Immortalata dalla fotografia di Ferran Paredes Rubio, anche la Sardegna diventa personaggio: cristallizzata tra le dune di sale e il volo dei fenicotteri, battuta dal vento, narratrice di storie nella sua bellezza primordiale, una vera e propria "geografia dell'anima" come la descrive la regista stessa, che all'interno di quel perimetro traccia il peregrinare di Anna e Basim. Due fiori gemelli oltre ogni confine, al di là di qualsiasi barriera linguistica, anime colte nell'eternità del presente, senza sguardi sul passato, e di cui alla fine vi piacerà immaginare il futuro.

Conclusioni

Alla fine della recensione di Fiore gemello non possiamo non ribadire la potenza e l'originalità di un film che trova nei suoi interpreti e nella regista Laura Luchetti, la propria forza.
Ancora una volta il cinema indipendente dimostra di saper dare un contributo attivo alla costruzione del racconto cinematografico degli ultimi anni, spostandone i limiti sempre un po' più in là.

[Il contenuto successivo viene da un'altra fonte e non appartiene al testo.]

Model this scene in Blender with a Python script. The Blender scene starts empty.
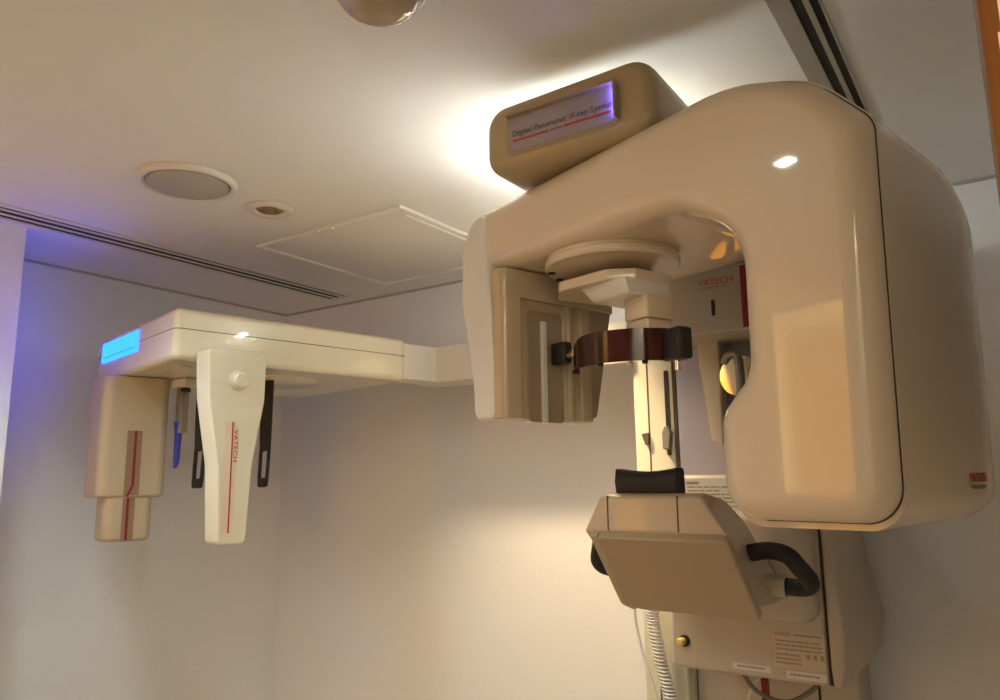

Il film lascia il segno per linguaggio e impatto emotivo e per la delicatezza con cui affronta il dramma dell'immigrazione: trasfigurandolo nel lirismo di un cinema quasi muto, fatto di sospensioni e poesia.

Movieplayer.it
3.5/5
Voto medio
3.1/5

Perché ci piace

  • Per la capacità di raccontare una storia ancorata al reale attraverso registri diversi, che combinano insieme realismo magico, favola nera, storia di confine, epica e romanzo di formazione.
  • Per alcune scene di straordinario impatto visivo a metà tra la poesia di Antonioni e la spietatezza della cronaca del reale.
  • Laura Luchetti sa esattamente dove portare i suoi personaggi: li ha immaginati, scritti e cercati. In questa storia li tiene per mano accompagnandoli lungo percorsi, che sono soprattutto luoghi dell'anima.
  • I due inerpreti principali sono veri, credibili, reali: gli crederete dall'inizio alla fine.

Cosa non va

  • Chi spera in un racconto di tipo convenzionale o documentaristico rimarrà deluso.